The K\"unneth Formula of Fundamental Group Schemes

TL;DR

This paper establishes the conditions under which the homotopy sequence of fundamental group schemes is exact and derives the K"unneth formula for fundamental group schemes of product schemes, extending to various types over any field.

Contribution

It provides necessary and sufficient conditions for the exactness of the homotopy sequence of fundamental group schemes and proves the K"unneth formula for a broad class of fundamental group schemes.

Findings

Exactness criteria for the homotopy sequence of fundamental group schemes.

K"unneth formula for fundamental group schemes of product schemes.

Extension of the K"unneth formula to various fundamental group schemes over any field.

Abstract

Let $k$ be a field, $f:X\rightarrow S$ a proper morphism between connected schemes proper over $k$, $x\in X(k)$ lying over $s\in S(k)$, $X_s$ the fibre of $f$ over $s$, $\mathcal{C}_X$, $\mathcal{C}_{S}$, $\mathcal{C}_{X_s}$ Tannakian categories over $X,S,X_s$ respectively, $\pi(\mathcal{C}_X,x)$, $\pi(\mathcal{C}_S,s)$, $\pi(\mathcal{C}_{X_s},x)$ the Tannaka group schemes respectively.
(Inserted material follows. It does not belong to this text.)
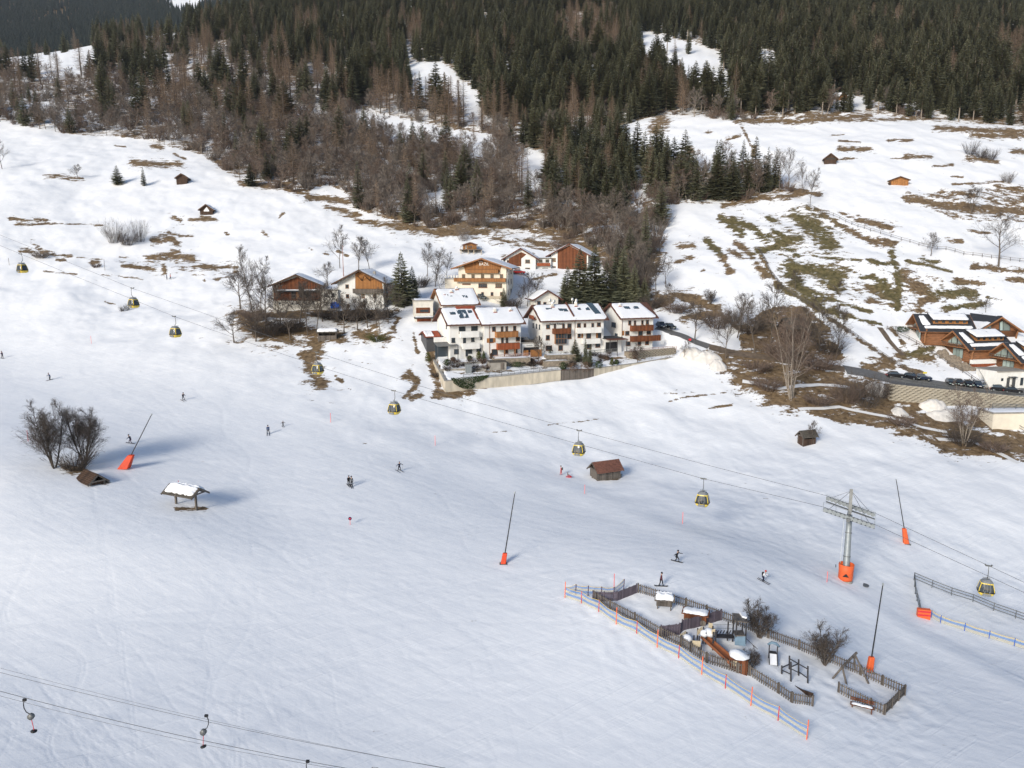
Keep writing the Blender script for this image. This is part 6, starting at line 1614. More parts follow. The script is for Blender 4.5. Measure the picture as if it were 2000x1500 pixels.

We give the necessary and sufficient conditions for the exactness of the homotopy sequence $\pi(\mathcal{C}_{X_s},x)\rightarrow \pi(\mathcal{C}_X,x)\rightarrow \pi(\mathcal{C}_S,s)\rightarrow 1$. In particular, we obtain the equivalent conditions for the Kunneth formula of fundamental group schemes for the product $X\times_k Y$ of two connected schemes $X$ and $Y$ proper over $k$. As an application, we obtain the Kunneth formula of certain fundamental group schemes over any field, such as S, Nori, EN, F, Etale, Loc, ELoc and Unipotent fundamental group schemes.